The universe as the human soul perceives it, is horribly and most tragically humorous. Man is the laughing animal; and the "perilous stuff" which tickles his aesthetic sense with a revelation of outrageous comedy has its roots in the profoundest abyss. This humorous aspect of the system of things is just as primordial and intrinsic as what we call the "beautiful." The human soul is able to pour the whole stream of its complex vision through this fantastic casement. It knows how to respond to the "diablerie" of the abysses with a reciprocal gesture. It is able to answer irony with irony; and to the appalling grotesqueness and indecency of the universe it has the power of retorting with an equally shameless leer.

But this sardonic aspect of human humour, though tallying truly enough with one eternal facet of the universe, does not exhaust the humorous potentiality of the aesthetic sense. There is a "good" irony as well as a "wicked" irony. Humour can be found in alliance with the emotion of love as well as with the emotion of hate. Humour can be kind as well as cruel; and there is no doubt that the aesthetic spectacle of the world is as profoundly humorous in a quite normal sense as it is beautiful or noble or horrible.

Turning now to that primeval attribute of the complex vision which we call emotion, we certainly enter the presence of something whose existence cannot be denied or explained away. Directly we grow conscious of ourselves, directly we use reason or instinct or the aesthetic sense, we are aware of an emotional reaction. This emotional reaction may be resolved into a basic duality, the activity of love and the activity of the opposite of love.

I say "the opposite of love" deliberately; because I am anxious to indicate, in regard to emotion, how difficult it is to find adequate words to cover the actual field of what we feel.

I should like to write even the word "love" with some such mark of hesitation. For, just because of the appalling importance of this ultimate duality, it is essential to be on our guard against the use of words which convey a narrow, crude, rough-and-ready, and superficial meaning. By the emotion of "love" I do not mean the amorous phenomenon which we call "being in love." Nor do I mean the calmer emotion which we call "affection." The passion of friendship, when friendship really becomes a passion, is nearer my meaning than any of these. And yet the emotion of love, conceived as one side of this eternal duality, is much more than the "passion of friendship"; because it is an emotion that can be felt in the presence of things and ideas as well as persons. Perhaps the emotion of love as symbolized in the figure of Christ, combined with the aesthetic and intellectual passion inherited from the Greek philosophers, comes nearest to what I have in mind; though even this, without some tangible and concrete embodiment, tends to escape us and evade analysis.

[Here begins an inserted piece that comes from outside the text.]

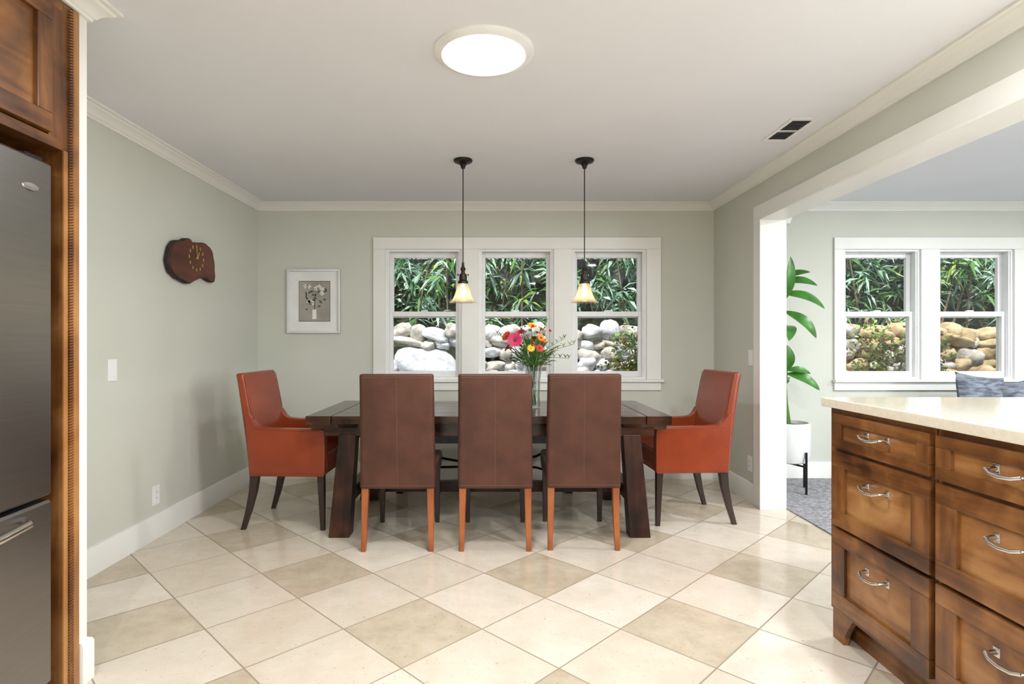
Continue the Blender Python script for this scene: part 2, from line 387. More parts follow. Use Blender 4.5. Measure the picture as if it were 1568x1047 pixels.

And if it is hard to define this "love" which is the protagonist, so to speak, in the world's emotional drama, it is still harder to define its opposite, its antagonist. I could name this by the name of "hate," the ordinary antithesis of love, but if I did so it would have to be with a very wide connotation.

The true opposite to the sort of "love" I have in my mind is not so much "hate" as a kind of dull and insensitive hostility, a kind of brutal malignity and callous aversion. Perhaps what we are looking for as the true opposite of love may be best defined as malice.

Malice seems to convey a more impersonal depth and a wider reach of activity than the word hate and has also a clearer suggestion of deliberate insensitiveness about it. The most concentrated and energetic opposite of love is not either hate or malice. It is cruelty; which is a thing that seems to draw its evil inspiration from the profoundest depths of conscious existence.

But cruelty must necessarily have for its "object" something living and sentient. A spiritual feeling, a work of art, an idea, a principle, a landscape, a theory, an inanimate group of things, could not be contemplated with an emotion of cruelty, though it could certainly be contemplated with an emotion of malice.

There is often, if not always, a strange admixture of sensuality in cruelty. Cruelty, profoundly evil as it is, has a living intensity which makes it less dull, less thick, less deliberately insensitive, less coldly hostile, than the pure emotion of malice, and therefore less adapted than malice to be regarded as the true opposite of love.